Vector of Vectors in C++ STL
- Vector of Vectors is a two-dimensional vector with a variable number of rows where each row is considered as a vector.
- Each index of vector stores a vector in it. It can be accessed or traversed using iterators.
- Basically, it can be considered as the array of vectors with dynamic properties.
- Syntax:
- vector<vector<data_type>> vector_name;
Example code to visualize Vector of Vectors in C++:
//C++ program to visualize Vector of Vectors
#include <iostream>
#include <vector>
using namespace std;
// Defining the rows and columns of
// vector of vectors
#define row 3
#define col 3
int main()
{
// Initializing the vector of vectors
vector<vector<int> > a;
// Elements to insert in column
int num = 10;
// Inserting elements into vector
for (int i = 0; i < row; i++) {
// Vector to store column elements
vector<int> a1;
//pushing values in vector ‘a1’
for (int j = 0; j < col; j++) {
a1.push_back(num);
num += 5;
}
// for creating a 2D vector ‘a’ pushing 1D vector ‘a1’ into it
a.push_back(a1);
}
// Displaying the 2D vector ‘a’
cout<<"2D vector contains:"<<"\n";
for (int i = 0; i < a.size(); i++) {
for (int j = 0; j < a[i].size(); j++)
cout << a[i][j] << " ";
cout << endl;
}
//Deleting in 2D vector ‘a’
a[2].pop_back();
a[1].pop_back();
cout<<"2D vector traversal after deletion:"<<"\n";
//Traversing in 2D vector ‘a’ using iterator after deletion
for (int i = 0; i < a.size(); i++) {
for (
auto it = a[i].begin();
it != a[i].end(); it++)
cout << *it << " ";
cout << endl;
}
return 0;
}
Output:
Advantages of Vectors
- It is dynamic in nature.
- Elements can be inserted, deleted easily.

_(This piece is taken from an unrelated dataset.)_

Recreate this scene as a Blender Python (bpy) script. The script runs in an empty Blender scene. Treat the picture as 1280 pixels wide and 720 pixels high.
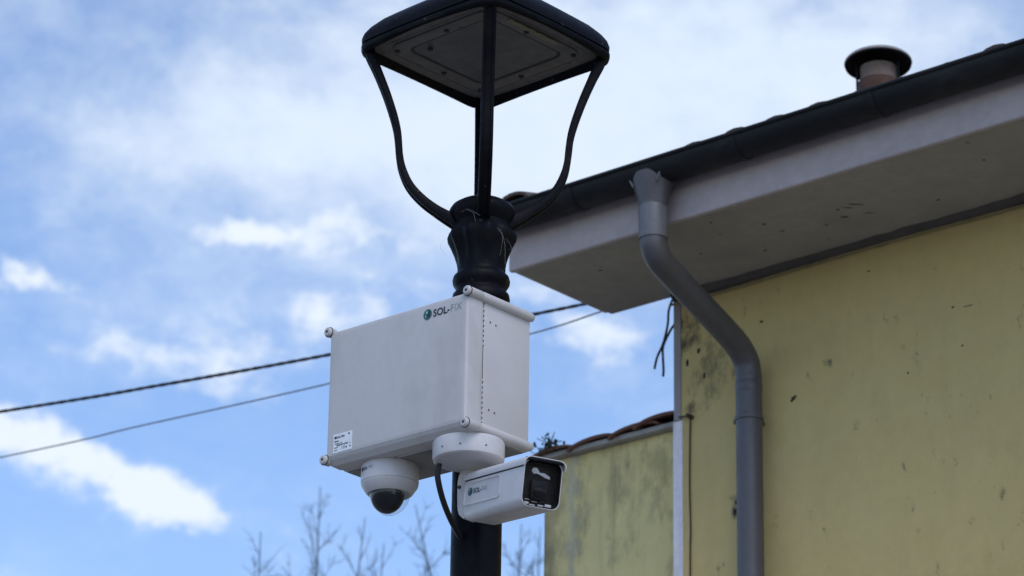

- Multiple objects can be stored.
- It is very easy to copy vectors from one to another by just using assignment operator.
Disadvantages of Vectors
- Memory consumption is more.
- It is not indexed.
- It doesn’t use contiguous memory.
Advantages of Arrays
- It supports random access to it’s members.
- It is more appropriate in storing a fixed number of elements.
- Uses contiguous memory.
- It is indexed.
- It is easy to sort in arrays.
Disadvantages of Arrays
- Dynamic creation of arrays is not possible.
- It cannot store multiple data types.
- Deletion of elements is not easy.
Summary
As we have learned about C++ vectors, it is clear that it is a data structure that not only acts as a dynamic array but also ensures quick and random access of elements pertaining to that vector. Now, you can easily insert, delete, traverse, and modify elements in vectors as well as manage computer memory in an efficient manner.We can now understand where to apply vectors and where to apply arrays in a program.Vectors are an important concept for every C++ professional.
With this, we come to the end of this article on Vectors in C++. I hope you got an idea of how to use and where to use vectors in C++ programs. I hope you all got an idea of how arrays differ from vectors.